I could bag on the state of churches all day long, but thankfully I won’t. Is there anyone who sees real danger or is it only me? I’m thankful for the NFC, but where is the passion and motivation? Does anyone feel a fire lit under them? Anyone willing to state what he/she will do personally?

*Letitia*
(member of the infamous The Journey church in St. Louis, just for those of you who don’t think I’ve stirred up enough for one day)

Am I caught yet?

bloggernaut said...

I meant the part about reforming our own churches in relation to the previous session. Sorry for any confusion

bloggernaut said...

Ok, my heavy handed congratulations are not falling on jovial ears as expected.

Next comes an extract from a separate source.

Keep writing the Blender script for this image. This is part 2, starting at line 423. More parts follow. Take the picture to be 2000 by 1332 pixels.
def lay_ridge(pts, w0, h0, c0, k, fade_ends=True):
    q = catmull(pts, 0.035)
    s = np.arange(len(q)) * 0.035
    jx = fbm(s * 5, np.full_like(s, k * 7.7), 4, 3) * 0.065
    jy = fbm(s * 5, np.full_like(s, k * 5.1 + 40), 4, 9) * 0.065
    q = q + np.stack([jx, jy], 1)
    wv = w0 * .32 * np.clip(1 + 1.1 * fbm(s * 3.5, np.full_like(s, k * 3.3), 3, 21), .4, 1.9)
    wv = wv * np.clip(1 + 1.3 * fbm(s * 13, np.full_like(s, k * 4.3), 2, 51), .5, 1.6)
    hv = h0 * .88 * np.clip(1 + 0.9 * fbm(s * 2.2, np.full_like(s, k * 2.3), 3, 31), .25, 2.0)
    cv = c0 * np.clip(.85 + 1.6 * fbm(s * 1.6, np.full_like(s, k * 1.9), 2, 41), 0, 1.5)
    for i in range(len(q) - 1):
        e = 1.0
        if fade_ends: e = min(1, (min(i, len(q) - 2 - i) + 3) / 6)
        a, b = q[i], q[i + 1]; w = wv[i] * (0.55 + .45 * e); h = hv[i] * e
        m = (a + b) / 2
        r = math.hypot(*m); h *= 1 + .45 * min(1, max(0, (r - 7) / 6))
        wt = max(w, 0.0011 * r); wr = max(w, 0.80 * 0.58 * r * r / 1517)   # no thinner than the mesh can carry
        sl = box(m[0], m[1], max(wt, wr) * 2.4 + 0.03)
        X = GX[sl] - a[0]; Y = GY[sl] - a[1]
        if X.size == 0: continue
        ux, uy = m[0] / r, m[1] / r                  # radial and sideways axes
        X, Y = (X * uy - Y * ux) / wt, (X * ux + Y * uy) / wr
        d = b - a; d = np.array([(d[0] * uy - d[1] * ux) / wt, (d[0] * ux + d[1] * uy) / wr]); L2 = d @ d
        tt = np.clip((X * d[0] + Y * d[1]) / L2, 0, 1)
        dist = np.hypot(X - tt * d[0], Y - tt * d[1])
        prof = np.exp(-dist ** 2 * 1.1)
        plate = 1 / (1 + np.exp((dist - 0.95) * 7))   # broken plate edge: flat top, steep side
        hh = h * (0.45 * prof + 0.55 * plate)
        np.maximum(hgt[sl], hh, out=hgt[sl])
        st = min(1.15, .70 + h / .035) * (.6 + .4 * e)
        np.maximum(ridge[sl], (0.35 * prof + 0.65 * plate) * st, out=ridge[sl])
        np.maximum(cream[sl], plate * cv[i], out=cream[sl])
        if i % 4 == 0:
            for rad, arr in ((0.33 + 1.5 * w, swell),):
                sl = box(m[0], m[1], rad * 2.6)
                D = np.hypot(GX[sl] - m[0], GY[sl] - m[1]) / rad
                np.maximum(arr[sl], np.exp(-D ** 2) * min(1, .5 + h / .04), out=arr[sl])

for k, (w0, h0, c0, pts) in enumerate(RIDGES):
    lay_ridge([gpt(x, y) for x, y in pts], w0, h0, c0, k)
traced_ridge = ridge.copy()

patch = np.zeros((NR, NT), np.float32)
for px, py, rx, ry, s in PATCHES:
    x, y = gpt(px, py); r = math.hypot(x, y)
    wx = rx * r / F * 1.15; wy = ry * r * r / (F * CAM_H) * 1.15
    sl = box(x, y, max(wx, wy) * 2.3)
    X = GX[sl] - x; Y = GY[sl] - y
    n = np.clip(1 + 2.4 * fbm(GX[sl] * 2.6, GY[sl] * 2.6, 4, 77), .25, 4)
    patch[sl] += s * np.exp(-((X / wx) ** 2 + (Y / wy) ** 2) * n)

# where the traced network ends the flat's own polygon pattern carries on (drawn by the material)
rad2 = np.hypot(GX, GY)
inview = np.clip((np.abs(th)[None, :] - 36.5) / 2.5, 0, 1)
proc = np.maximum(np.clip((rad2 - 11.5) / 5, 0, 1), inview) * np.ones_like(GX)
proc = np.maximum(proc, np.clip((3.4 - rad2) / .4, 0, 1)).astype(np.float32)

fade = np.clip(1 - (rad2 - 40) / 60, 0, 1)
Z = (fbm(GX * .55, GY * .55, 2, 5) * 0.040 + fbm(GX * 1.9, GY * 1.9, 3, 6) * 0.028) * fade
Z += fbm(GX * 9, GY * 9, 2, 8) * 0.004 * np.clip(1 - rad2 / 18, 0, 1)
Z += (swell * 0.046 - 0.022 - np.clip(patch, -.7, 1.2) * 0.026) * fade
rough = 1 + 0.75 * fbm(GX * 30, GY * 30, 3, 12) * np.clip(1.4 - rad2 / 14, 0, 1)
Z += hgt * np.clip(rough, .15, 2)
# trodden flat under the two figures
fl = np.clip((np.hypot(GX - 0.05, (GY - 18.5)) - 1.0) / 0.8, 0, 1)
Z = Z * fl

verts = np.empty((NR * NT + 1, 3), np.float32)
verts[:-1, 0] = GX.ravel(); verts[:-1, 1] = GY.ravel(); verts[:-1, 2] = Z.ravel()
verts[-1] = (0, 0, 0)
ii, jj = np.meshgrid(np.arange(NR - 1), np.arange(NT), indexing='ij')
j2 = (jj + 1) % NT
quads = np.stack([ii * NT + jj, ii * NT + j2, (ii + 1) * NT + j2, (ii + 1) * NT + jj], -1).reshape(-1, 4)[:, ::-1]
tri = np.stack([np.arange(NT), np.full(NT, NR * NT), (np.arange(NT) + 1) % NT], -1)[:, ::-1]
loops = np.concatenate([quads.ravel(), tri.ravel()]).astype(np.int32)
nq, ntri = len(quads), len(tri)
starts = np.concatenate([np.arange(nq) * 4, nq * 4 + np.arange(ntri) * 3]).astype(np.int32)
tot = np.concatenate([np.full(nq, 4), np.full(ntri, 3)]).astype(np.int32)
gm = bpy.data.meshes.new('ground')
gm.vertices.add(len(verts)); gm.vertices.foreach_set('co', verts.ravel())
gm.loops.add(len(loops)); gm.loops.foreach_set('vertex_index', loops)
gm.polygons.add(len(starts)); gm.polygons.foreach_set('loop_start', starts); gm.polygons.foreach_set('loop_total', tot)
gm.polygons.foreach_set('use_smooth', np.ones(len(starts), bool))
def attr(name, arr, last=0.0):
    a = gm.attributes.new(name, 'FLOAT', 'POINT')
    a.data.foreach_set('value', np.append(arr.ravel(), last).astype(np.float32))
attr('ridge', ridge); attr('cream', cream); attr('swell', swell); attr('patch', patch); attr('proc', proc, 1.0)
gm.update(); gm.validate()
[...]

Those of you monitoring both this and Timmy Brister's blog know that I posted the same entry to each. Just to make myself clear, the serious stuff is serious. The spanking part is NOT. Timmy Brister and TeamPyro are doing a fantastic job covering the conference. I thank each for their contributions to the web and are learning a great deal from these blogs.

*Letitia*

donsands said...

It's so pure and simple, the Gospel. It's so refreshing to hear messages like this.

FX Turk said...

I'd like to go on-record to mention that Timmy was not now, nor has ever been, spanked by us.

No meat-chubs were bruised in the blogging of this conference.

James Scott Bell said...

Thanks for the summary, though the odd Billy Graham reference was superfluous and, from the wording, without substance.

Hang in there. Keep dry.

David Regier said...

Sounds like at least as much fun as The Saddleback Worship Conference.

Maybe not as loud.

Stefan Ewing said...

Evangelicalism in Canada is in an even sorrier state than it is south of the border. And Quebec is even more secular than the rest of Canada, with deep Catholic roots to boot. May God guide folks like Raymond Perron as he does the Lord's work in Quebec, and may his work be a shining light for English Canada as well.

David, you just like mentioning Saddleback to get Cent's hackles up, don't you? ;)

Phil Johnson said...

Frank: "I'd like to go on-record to mention that Timmy was not now, nor has ever been, spanked by us."

...not to mention the fact that Joe Thorn's photos are going to make our cell-phone captures look like trash.

I'll bet our lunch was better than theirs, though. That's gotta count for something, huh?

Joe said...

I don't know. We ate at P.F. Changs. Where'd you guys eat?

DJP said...

I'll tell you this about it, Joe: it was "bad." And that's good.